Other companies have done this before, but Samsung's buds are also completely, independently wireless. Two separate buds, no connecting wire or neckband necessary. They nestle in their own charging case, which tops off the battery life twice. The IconX battery life is estimated at 3-ish hours on its own as a fitness tracker and music player, or an hour and a half when paired and streaming from a phone.


Wireless charging case included.

Sarah Tew/CNET

I tried a prerelease prototype pair of IconX buds on for a few minutes, and they sounded pretty good. Samsung throws a handful of ear tips in the package, and they sounded better to me than other Bluetooth fitness buds I've recently worn. They also come with an ambient sound passthrough mode, which let me hear things around me.

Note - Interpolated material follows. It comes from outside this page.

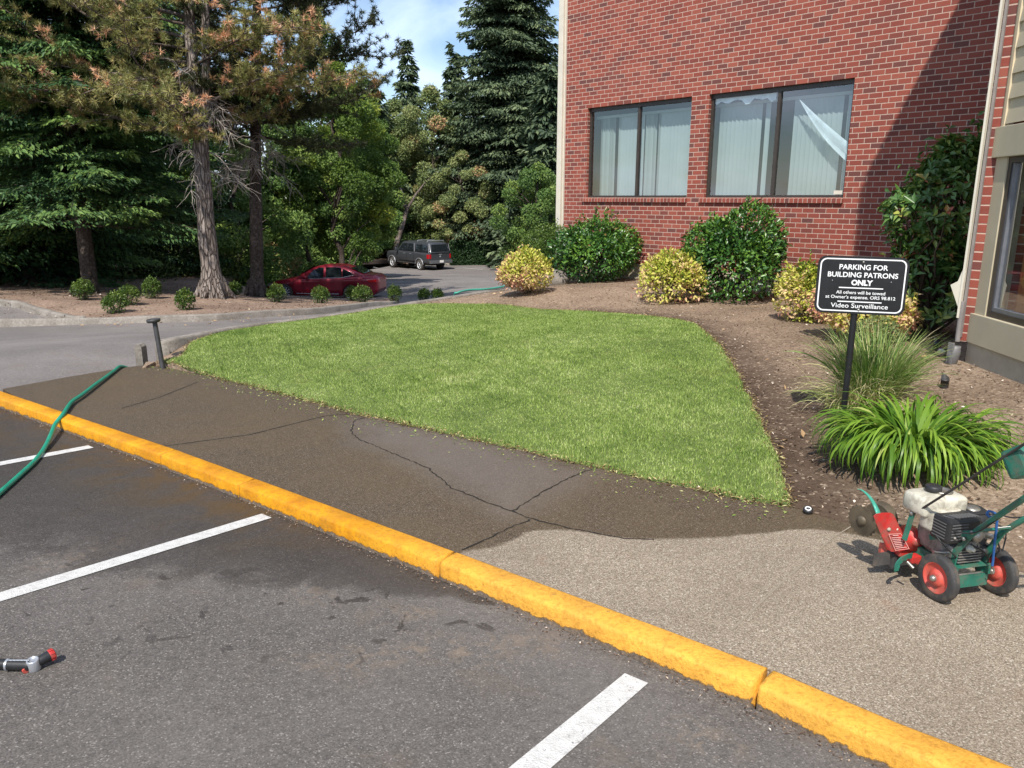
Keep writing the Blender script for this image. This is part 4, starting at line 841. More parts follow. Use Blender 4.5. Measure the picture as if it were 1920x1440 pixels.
def pine(name, label, base, tp, tr, branches, mat, seed, dead=14, brown=.3, tuftn=24, tl=.150, extra_trunk=None, trunk='pinebark', dead_z=(3.6, 6.2), step=.105):
    rg = np.random.default_rng(seed); o = treeobj(name, label, base); mb = MB(); tp = smoothline(tp, .25); tz = tp[:, 2]
    rr = np.interp(tz, *tr); rr = rr * (1 + .04 * np.sin(tz * 5)); mb.tube(tp, rr, 20)
    # root flare ridges
    for a in np.linspace(0, 2 * pi, 7)[:-1] + .3:
        r0 = rr[0]; mb.tube([(cos(a) * r0 * .55, sin(a) * r0 * .55, .55), (cos(a) * r0 * .95, sin(a) * r0 * .95, .16), (cos(a) * r0 * 1.5, sin(a) * r0 * 1.5, -.06)], [.09, .10, .05], 7)
    if extra_trunk is not None: mb.tube(smoothline(extra_trunk[0], .3), np.linspace(*extra_trunk[1], len(smoothline(extra_trunk[0], .3))), 12)
    mb.build('trunk', M[trunk], o)
    br = MB(); C = []; Ax = []; T = []
    for (z, az, el, L_, full) in branches:
        a = np.array([np.interp(z, tz, tp[:, 0]), np.interp(z, tz, tp[:, 1]), z]); d = np.array([cos(az) * cos(el), sin(az) * cos(el), sin(el)]); n = 9; P = [a]
        dd = d.copy()
        for i in range(n): dd = unit(dd + rg.normal(0, .10, 3) + [0, 0, .035]); P.append(P[-1] + dd * L_ / n)
        P = np.array(P); br.tube(P, np.linspace(.016 + .008 * L_, .008, len(P)), 6)
        bt = rg.uniform(0, 1)
        for i in range(2, len(P)):
            for sgn in (-1, 1):
                for rep in range(2):
                    if rg.uniform() > full: continue
                    sd = unit(np.cross(dd, [0, 0, 1.])) * sgn; l2 = L_ * rg.uniform(.14, .34) * (1.15 - .5 * i / len(P)); d2 = unit(P[i] - P[i - 1]) * rg.uniform(.3, 1) + sd * rg.uniform(.5, 1) + [0, 0, rg.uniform(-.25, .35)]; d2 = unit(d2)
                    Q = [P[i] + rg.normal(0, .03, 3)]; d3 = d2
                    for _ in range(4): d3 = unit(d3 + rg.normal(0, .16, 3) + [0, 0, .06]); Q.append(Q[-1] + d3 * l2 / 4)
                    Q = np.array(Q); br.tube(Q, np.linspace(.014, .006, 5), 4, cap=False)
                    t_b = 1. if rg.uniform() < brown * (1.5 if bt < .4 else .6) else 0.
                    m_ = max(2, int(l2 / step)); s = np.linspace(.25, 1.0, m_)
                    for u_ in s:
                        k = min(3, int(u_ * 4)); p = Q[k] + (Q[k + 1] - Q[k]) * (u_ * 4 - k); C.append(p + rg.normal(0, .05, 3)); Ax.append(unit(d3 + rg.normal(0, .4, 3) + [0, 0, .25]))
                        T.append(rg.uniform(.86, 1) if t_b and u_ > .4 and rg.uniform() < .8 else np.clip(rg.normal(.33, .16), 0, .66))
    br.build('branches', M['bark'] if trunk == 'pinebark' else M['bark2'], o)
    C, Ax, T = np.array(C), np.array(Ax), np.array(T); print(name, 'tufts', len(C)); V, Fa = tufts(C, Ax, tuftn, tl, .019, rg)
    npmesh('crown', V, Fa, mat, o, tint=np.repeat(T, tuftn * 3))
    # bare dead branches
    db = MB()
    for i in range(dead):
        z = rg.uniform(*dead_z); az = rg.uniform(-pi, .2) if rg.uniform() < .8 else rg.uniform(0, pi); a = np.array([np.interp(z, tz, tp[:, 0]), np.interp(z, tz, tp[:, 1]), z]); L_ = rg.uniform(.6, 1.7); P = [a]; dd = unit(np.array([cos(az), sin(az), rg.uniform(-.3, .25)]))
        for k in range(7): dd = unit(dd + rg.normal(0, .13, 3) + [0, 0, -.10]); P.append(P[-1] + dd * L_ / 7)
        P = np.array(P); db.tube(P, np.linspace(.017, .005, 8), 5)
        for k in range(1, 8):
            for _ in range(3):
                d2 = unit(dd + rg.normal(0, .75, 3) + [0, 0, -.25]); Q = [P[k]]
                for _k in range(4): d2 = unit(d2 + rg.normal(0, .22, 3) + [0, 0, -.10]); Q.append(Q[-1] + d2 * rg.uniform(.08, .20))
                db.tube(Q, np.linspace(.007, .003, 5), 4, cap=False)
    db.build('dead_branches', M['dead'], o); return o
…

We were worried about ours falling out, but you just have to pick the right tip.

Sarah Tew/CNET

Onboard heart rate monitoring tracks activity, and a touch button on the earphones can be used to start and end workouts. I wasn't able to go outside for a run, but holding my finger down on the IconX's earbud button gave me some audio feedback on how I was doing. I found it hard to navigate the menu with one-finger touch controls, though.

IconX earbuds will sync with Samsung S Health, but also pair with Endomondo, MapMyRun, Runkeeper and Strava as a Bluetooth heart rate monitor. They'll work with anyone who has an Android 4.4 phone -- sorry, no iOS support -- but the music playback part of the Icon X is limited to storing MP3s, or streaming music from your phone.


Samsung Gear Fit 2, Gear Icon X. Too much gear?

Sarah Tew/CNET

At $199 in the US (equivalent to £138 in the UK, or AU$275), the Gear Icon X are not outrageously priced for what they offer. But the battery life definitely seems on the low end compared to other options. And if I'm already interested in fitness and Samsung products, I'd probably be more inclined to get the Gear Fit 2 and a standard (less expensive) pair of wireless headphones. But we'll have a better opinion on them when they debut later this year. Samsung says "Q3," which means sometime between July and September. We'll get a better idea of how they work when we get a final review unit then. Working out without a screen isn't easy, but the convenience of these little buds might be worth it.